━━━ Supplied information

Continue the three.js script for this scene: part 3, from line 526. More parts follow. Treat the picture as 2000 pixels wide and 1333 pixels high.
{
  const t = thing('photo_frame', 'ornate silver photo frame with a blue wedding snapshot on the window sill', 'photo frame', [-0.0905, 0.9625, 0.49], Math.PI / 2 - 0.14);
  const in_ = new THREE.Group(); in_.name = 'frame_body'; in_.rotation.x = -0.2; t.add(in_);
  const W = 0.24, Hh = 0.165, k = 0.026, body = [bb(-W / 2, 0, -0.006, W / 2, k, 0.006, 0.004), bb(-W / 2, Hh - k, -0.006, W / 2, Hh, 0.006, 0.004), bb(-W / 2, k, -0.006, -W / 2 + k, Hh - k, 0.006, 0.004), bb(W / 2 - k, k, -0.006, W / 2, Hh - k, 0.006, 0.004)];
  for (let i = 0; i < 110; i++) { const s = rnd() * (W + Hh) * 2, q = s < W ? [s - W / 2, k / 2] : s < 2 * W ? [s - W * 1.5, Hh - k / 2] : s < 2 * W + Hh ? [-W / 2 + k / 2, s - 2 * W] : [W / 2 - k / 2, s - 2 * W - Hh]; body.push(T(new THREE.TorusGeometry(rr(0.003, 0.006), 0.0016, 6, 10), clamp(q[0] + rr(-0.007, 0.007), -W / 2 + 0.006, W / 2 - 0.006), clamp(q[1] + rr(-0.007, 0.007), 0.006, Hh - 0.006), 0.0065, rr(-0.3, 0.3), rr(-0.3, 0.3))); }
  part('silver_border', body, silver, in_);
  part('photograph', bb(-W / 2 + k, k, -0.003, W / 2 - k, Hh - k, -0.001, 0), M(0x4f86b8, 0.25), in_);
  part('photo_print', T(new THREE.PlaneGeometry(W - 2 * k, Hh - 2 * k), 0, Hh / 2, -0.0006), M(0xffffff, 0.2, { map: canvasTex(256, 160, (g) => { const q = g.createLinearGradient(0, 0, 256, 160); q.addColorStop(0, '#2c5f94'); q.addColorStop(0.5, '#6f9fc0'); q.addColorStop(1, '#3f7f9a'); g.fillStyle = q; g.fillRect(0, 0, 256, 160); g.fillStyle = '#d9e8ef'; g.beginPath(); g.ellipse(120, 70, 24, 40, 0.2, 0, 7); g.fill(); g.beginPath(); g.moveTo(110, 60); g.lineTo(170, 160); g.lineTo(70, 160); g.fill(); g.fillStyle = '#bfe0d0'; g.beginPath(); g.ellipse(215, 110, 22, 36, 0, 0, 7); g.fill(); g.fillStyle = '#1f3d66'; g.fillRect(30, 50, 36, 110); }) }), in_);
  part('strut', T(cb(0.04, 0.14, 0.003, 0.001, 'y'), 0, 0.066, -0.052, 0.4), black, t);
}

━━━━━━

§ **Exercise goal**: Return the full listing, character for character.

§ **The reply**:
Continue the three.js script for this scene: part 3, from line 526. More parts follow. Treat the picture as 2000 pixels wide and 1333 pixels high.
{
  const t = thing('photo_frame', 'ornate silver photo frame with a blue wedding snapshot on the window sill', 'photo frame', [-0.0905, 0.9625, 0.49], Math.PI / 2 - 0.14);
  const in_ = new THREE.Group(); in_.name = 'frame_body'; in_.rotation.x = -0.2; t.add(in_);
  const W = 0.24, Hh = 0.165, k = 0.026, body = [bb(-W / 2, 0, -0.006, W / 2, k, 0.006, 0.004), bb(-W / 2, Hh - k, -0.006, W / 2, Hh, 0.006, 0.004), bb(-W / 2, k, -0.006, -W / 2 + k, Hh - k, 0.006, 0.004), bb(W / 2 - k, k, -0.006, W / 2, Hh - k, 0.006, 0.004)];
  for (let i = 0; i < 110; i++) { const s = rnd() * (W + Hh) * 2, q = s < W ? [s - W / 2, k / 2] : s < 2 * W ? [s - W * 1.5, Hh - k / 2] : s < 2 * W + Hh ? [-W / 2 + k / 2, s - 2 * W] : [W / 2 - k / 2, s - 2 * W - Hh]; body.push(T(new THREE.TorusGeometry(rr(0.003, 0.006), 0.0016, 6, 10), clamp(q[0] + rr(-0.007, 0.007), -W / 2 + 0.006, W / 2 - 0.006), clamp(q[1] + rr(-0.007, 0.007), 0.006, Hh - 0.006), 0.0065, rr(-0.3, 0.3), rr(-0.3, 0.3))); }
  part('silver_border', body, silver, in_);
  part('photograph', bb(-W / 2 + k, k, -0.003, W / 2 - k, Hh - k, -0.001, 0), M(0x4f86b8, 0.25), in_);
  part('photo_print', T(new THREE.PlaneGeometry(W - 2 * k, Hh - 2 * k), 0, Hh / 2, -0.0006), M(0xffffff, 0.2, { map: canvasTex(256, 160, (g) => { const q = g.createLinearGradient(0, 0, 256, 160); q.addColorStop(0, '#2c5f94'); q.addColorStop(0.5, '#6f9fc0'); q.addColorStop(1, '#3f7f9a'); g.fillStyle = q; g.fillRect(0, 0, 256, 160); g.fillStyle = '#d9e8ef'; g.beginPath(); g.ellipse(120, 70, 24, 40, 0.2, 0, 7); g.fill(); g.beginPath(); g.moveTo(110, 60); g.lineTo(170, 160); g.lineTo(70, 160); g.fill(); g.fillStyle = '#bfe0d0'; g.beginPath(); g.ellipse(215, 110, 22, 36, 0, 0, 7); g.fill(); g.fillStyle = '#1f3d66'; g.fillRect(30, 50, 36, 110); }) }), in_);
  part('strut', T(cb(0.04, 0.14, 0.003, 0.001, 'y'), 0, 0.066, -0.052, 0.4), black, t);
}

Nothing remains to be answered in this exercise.